Once you get into Blacka you can look for spring flowers such as wood anemone and later, bluebell. Neither were out when I walked there recently. These daffodils were, obviously planted. Pity they're not wild.



Friday 10 April 2015

Any Parallels?

http://www.theguardian.com/global-development-professionals-network/gallery/2015/apr/01/over-population-over-consumption-in-pictures#img-9

SRWT are cutting trees and bringing cattle onto Blacka again from the end of this month.

"I don’t understand why when we destroy something created by man we call it vandalism, but when we destroy something created by nature we call it progress.’ Ed Begley, Jr."

Execution

Reluctantly you have to assume that there are some who enjoy executions. Public beheadings a few centuries ago attracted crowds. It's said that many people search for images online of recent horrific executions.

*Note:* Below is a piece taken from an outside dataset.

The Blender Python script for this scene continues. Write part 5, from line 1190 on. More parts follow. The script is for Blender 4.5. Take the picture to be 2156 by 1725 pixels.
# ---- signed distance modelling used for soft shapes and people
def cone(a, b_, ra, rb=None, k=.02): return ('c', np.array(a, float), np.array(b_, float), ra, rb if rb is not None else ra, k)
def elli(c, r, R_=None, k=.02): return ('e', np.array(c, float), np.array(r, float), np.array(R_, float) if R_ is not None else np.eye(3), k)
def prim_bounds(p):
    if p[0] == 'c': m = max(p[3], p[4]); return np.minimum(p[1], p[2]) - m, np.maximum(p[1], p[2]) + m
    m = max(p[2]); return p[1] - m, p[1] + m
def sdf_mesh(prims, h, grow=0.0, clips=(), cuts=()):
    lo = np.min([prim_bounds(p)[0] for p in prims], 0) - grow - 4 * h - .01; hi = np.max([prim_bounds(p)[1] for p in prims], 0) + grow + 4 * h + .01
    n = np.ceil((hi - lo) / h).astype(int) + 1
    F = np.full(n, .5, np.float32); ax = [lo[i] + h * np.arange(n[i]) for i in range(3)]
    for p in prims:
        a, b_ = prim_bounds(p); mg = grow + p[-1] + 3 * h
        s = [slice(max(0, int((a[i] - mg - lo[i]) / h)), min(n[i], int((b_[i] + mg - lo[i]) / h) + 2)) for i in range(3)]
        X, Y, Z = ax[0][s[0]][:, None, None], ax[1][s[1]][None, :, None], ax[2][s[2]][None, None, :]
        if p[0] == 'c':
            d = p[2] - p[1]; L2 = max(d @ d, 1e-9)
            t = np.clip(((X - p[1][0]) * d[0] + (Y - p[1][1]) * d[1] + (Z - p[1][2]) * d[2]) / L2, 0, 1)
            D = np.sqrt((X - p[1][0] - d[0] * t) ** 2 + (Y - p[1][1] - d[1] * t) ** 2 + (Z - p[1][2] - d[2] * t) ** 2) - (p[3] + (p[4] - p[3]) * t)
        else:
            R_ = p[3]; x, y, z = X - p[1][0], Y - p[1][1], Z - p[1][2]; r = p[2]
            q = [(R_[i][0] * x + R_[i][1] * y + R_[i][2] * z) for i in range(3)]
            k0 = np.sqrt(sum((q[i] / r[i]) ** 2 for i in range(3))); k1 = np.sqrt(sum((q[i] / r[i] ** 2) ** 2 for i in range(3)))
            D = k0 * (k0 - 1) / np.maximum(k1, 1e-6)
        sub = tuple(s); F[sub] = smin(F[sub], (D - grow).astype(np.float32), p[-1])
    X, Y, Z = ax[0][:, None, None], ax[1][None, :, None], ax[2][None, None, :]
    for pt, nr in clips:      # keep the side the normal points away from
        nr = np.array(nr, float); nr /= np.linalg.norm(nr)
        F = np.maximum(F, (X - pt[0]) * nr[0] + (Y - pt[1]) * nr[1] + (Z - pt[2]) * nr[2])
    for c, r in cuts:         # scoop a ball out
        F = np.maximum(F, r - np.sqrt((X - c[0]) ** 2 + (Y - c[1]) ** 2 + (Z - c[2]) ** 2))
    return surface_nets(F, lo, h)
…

It's scarcely believable but even here on Blacka we have had to confront the severed head of a young deer. Coming here to get away from the worst of calculated humanity we find that it follows us.


Like blood the sap continues to rise, coming across the poison placed over the cut. Did Tudor queens suffer like this?


I've heard no reports of crowds gathering for this spectacle.



Wednesday 8 April 2015

Loud and Busy


Impossible to miss in the woods in April, the chaffinch makes sure he can be heard, with many a trill.


The tree creeper has one of the most piercing calls, followed also by a trill.


Not so loud as the others, she leaves the singing to her mate, but she's very busy now.


Unlike the residents who stick it out through all seasons, the pipit waits until spring before appearing. Like other seasonal and occasional visitors, including the curlew, he immediately assumes the place belongs to him, treating us year-round regulars as unwelcome intruders.